TASK DIRECTIONS:
Quote all of the data below exactly, please.

DATASET CONTENT:
____

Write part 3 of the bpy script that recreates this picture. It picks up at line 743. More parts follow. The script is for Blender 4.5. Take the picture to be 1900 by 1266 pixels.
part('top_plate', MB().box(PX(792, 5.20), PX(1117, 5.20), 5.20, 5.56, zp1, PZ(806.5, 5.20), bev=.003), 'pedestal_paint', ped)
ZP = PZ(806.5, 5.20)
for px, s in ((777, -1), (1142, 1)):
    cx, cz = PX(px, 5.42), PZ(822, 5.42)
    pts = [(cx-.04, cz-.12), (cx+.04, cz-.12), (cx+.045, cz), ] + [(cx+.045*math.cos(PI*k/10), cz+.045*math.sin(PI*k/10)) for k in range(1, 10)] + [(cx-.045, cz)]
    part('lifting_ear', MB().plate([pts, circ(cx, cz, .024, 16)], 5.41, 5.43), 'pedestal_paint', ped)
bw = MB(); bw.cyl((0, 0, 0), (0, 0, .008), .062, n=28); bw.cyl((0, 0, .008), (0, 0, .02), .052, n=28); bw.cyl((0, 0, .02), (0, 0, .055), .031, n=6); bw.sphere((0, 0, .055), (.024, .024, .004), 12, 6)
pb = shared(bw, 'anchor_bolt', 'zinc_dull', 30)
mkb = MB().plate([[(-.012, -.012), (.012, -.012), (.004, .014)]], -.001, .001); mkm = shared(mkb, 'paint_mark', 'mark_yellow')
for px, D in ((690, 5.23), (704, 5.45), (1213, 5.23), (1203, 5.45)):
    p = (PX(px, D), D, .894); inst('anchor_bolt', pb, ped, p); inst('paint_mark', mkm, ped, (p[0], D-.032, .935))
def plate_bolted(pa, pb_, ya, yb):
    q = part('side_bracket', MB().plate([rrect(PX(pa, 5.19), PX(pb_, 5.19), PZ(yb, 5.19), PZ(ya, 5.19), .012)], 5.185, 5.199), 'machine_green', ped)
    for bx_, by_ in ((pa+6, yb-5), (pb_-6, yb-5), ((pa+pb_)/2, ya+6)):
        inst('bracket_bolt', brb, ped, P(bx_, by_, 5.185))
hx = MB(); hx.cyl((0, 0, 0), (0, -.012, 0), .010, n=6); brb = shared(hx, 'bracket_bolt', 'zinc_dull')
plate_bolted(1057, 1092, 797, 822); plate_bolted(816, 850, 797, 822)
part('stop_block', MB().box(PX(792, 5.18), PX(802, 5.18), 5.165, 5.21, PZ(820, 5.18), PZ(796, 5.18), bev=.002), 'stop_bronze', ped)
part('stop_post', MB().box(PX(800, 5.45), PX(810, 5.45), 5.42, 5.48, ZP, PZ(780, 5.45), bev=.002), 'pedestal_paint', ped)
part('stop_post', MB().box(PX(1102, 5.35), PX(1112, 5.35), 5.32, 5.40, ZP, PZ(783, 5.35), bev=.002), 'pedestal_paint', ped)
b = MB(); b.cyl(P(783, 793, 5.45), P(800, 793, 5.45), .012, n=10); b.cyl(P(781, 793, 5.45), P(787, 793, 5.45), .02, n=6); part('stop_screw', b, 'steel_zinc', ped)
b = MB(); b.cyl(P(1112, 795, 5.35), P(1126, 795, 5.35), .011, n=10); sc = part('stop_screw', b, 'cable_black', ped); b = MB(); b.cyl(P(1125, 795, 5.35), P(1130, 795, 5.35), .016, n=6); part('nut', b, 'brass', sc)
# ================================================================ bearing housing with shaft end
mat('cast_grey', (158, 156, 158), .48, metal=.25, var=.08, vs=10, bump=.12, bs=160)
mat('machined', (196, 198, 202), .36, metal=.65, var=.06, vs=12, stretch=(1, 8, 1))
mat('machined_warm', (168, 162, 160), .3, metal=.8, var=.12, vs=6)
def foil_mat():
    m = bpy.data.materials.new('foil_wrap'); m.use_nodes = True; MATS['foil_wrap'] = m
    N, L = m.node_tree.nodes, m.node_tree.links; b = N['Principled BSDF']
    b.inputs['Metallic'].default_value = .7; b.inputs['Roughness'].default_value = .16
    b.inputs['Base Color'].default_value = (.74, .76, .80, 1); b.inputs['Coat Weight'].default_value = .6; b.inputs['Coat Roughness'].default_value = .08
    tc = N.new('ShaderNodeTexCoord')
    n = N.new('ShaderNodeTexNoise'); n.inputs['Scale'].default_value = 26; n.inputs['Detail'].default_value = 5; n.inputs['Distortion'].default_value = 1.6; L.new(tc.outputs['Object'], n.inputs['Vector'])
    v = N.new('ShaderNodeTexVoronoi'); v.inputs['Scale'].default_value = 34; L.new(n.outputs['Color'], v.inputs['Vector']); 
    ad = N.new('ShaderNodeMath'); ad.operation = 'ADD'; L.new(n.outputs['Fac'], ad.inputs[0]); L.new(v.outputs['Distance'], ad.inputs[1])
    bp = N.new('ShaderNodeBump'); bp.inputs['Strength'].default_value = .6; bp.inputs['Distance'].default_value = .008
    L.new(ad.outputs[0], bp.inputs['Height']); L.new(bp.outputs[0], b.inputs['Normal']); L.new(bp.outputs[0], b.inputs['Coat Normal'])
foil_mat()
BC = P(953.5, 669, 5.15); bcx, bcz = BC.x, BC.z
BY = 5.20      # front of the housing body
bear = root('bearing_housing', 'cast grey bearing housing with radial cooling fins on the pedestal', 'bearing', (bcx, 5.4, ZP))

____

EXERCISE ANSWER:
Write part 3 of the bpy script that recreates this picture. It picks up at line 743. More parts follow. The script is for Blender 4.5. Take the picture to be 1900 by 1266 pixels.
part('top_plate', MB().box(PX(792, 5.20), PX(1117, 5.20), 5.20, 5.56, zp1, PZ(806.5, 5.20), bev=.003), 'pedestal_paint', ped)
ZP = PZ(806.5, 5.20)
for px, s in ((777, -1), (1142, 1)):
    cx, cz = PX(px, 5.42), PZ(822, 5.42)
    pts = [(cx-.04, cz-.12), (cx+.04, cz-.12), (cx+.045, cz), ] + [(cx+.045*math.cos(PI*k/10), cz+.045*math.sin(PI*k/10)) for k in range(1, 10)] + [(cx-.045, cz)]
    part('lifting_ear', MB().plate([pts, circ(cx, cz, .024, 16)], 5.41, 5.43), 'pedestal_paint', ped)
bw = MB(); bw.cyl((0, 0, 0), (0, 0, .008), .062, n=28); bw.cyl((0, 0, .008), (0, 0, .02), .052, n=28); bw.cyl((0, 0, .02), (0, 0, .055), .031, n=6); bw.sphere((0, 0, .055), (.024, .024, .004), 12, 6)
pb = shared(bw, 'anchor_bolt', 'zinc_dull', 30)
mkb = MB().plate([[(-.012, -.012), (.012, -.012), (.004, .014)]], -.001, .001); mkm = shared(mkb, 'paint_mark', 'mark_yellow')
for px, D in ((690, 5.23), (704, 5.45), (1213, 5.23), (1203, 5.45)):
    p = (PX(px, D), D, .894); inst('anchor_bolt', pb, ped, p); inst('paint_mark', mkm, ped, (p[0], D-.032, .935))
def plate_bolted(pa, pb_, ya, yb):
    q = part('side_bracket', MB().plate([rrect(PX(pa, 5.19), PX(pb_, 5.19), PZ(yb, 5.19), PZ(ya, 5.19), .012)], 5.185, 5.199), 'machine_green', ped)
    for bx_, by_ in ((pa+6, yb-5), (pb_-6, yb-5), ((pa+pb_)/2, ya+6)):
        inst('bracket_bolt', brb, ped, P(bx_, by_, 5.185))
hx = MB(); hx.cyl((0, 0, 0), (0, -.012, 0), .010, n=6); brb = shared(hx, 'bracket_bolt', 'zinc_dull')
plate_bolted(1057, 1092, 797, 822); plate_bolted(816, 850, 797, 822)
part('stop_block', MB().box(PX(792, 5.18), PX(802, 5.18), 5.165, 5.21, PZ(820, 5.18), PZ(796, 5.18), bev=.002), 'stop_bronze', ped)
part('stop_post', MB().box(PX(800, 5.45), PX(810, 5.45), 5.42, 5.48, ZP, PZ(780, 5.45), bev=.002), 'pedestal_paint', ped)
part('stop_post', MB().box(PX(1102, 5.35), PX(1112, 5.35), 5.32, 5.40, ZP, PZ(783, 5.35), bev=.002), 'pedestal_paint', ped)
b = MB(); b.cyl(P(783, 793, 5.45), P(800, 793, 5.45), .012, n=10); b.cyl(P(781, 793, 5.45), P(787, 793, 5.45), .02, n=6); part('stop_screw', b, 'steel_zinc', ped)
b = MB(); b.cyl(P(1112, 795, 5.35), P(1126, 795, 5.35), .011, n=10); sc = part('stop_screw', b, 'cable_black', ped); b = MB(); b.cyl(P(1125, 795, 5.35), P(1130, 795, 5.35), .016, n=6); part('nut', b, 'brass', sc)
# ================================================================ bearing housing with shaft end
mat('cast_grey', (158, 156, 158), .48, metal=.25, var=.08, vs=10, bump=.12, bs=160)
mat('machined', (196, 198, 202), .36, metal=.65, var=.06, vs=12, stretch=(1, 8, 1))
mat('machined_warm', (168, 162, 160), .3, metal=.8, var=.12, vs=6)
def foil_mat():
    m = bpy.data.materials.new('foil_wrap'); m.use_nodes = True; MATS['foil_wrap'] = m
    N, L = m.node_tree.nodes, m.node_tree.links; b = N['Principled BSDF']
    b.inputs['Metallic'].default_value = .7; b.inputs['Roughness'].default_value = .16
    b.inputs['Base Color'].default_value = (.74, .76, .80, 1); b.inputs['Coat Weight'].default_value = .6; b.inputs['Coat Roughness'].default_value = .08
    tc = N.new('ShaderNodeTexCoord')
    n = N.new('ShaderNodeTexNoise'); n.inputs['Scale'].default_value = 26; n.inputs['Detail'].default_value = 5; n.inputs['Distortion'].default_value = 1.6; L.new(tc.outputs['Object'], n.inputs['Vector'])
    v = N.new('ShaderNodeTexVoronoi'); v.inputs['Scale'].default_value = 34; L.new(n.outputs['Color'], v.inputs['Vector']); 
    ad = N.new('ShaderNodeMath'); ad.operation = 'ADD'; L.new(n.outputs['Fac'], ad.inputs[0]); L.new(v.outputs['Distance'], ad.inputs[1])
    bp = N.new('ShaderNodeBump'); bp.inputs['Strength'].default_value = .6; bp.inputs['Distance'].default_value = .008
    L.new(ad.outputs[0], bp.inputs['Height']); L.new(bp.outputs[0], b.inputs['Normal']); L.new(bp.outputs[0], b.inputs['Coat Normal'])
foil_mat()
BC = P(953.5, 669, 5.15); bcx, bcz = BC.x, BC.z
BY = 5.20      # front of the housing body
bear = root('bearing_housing', 'cast grey bearing housing with radial cooling fins on the pedestal', 'bearing', (bcx, 5.4, ZP))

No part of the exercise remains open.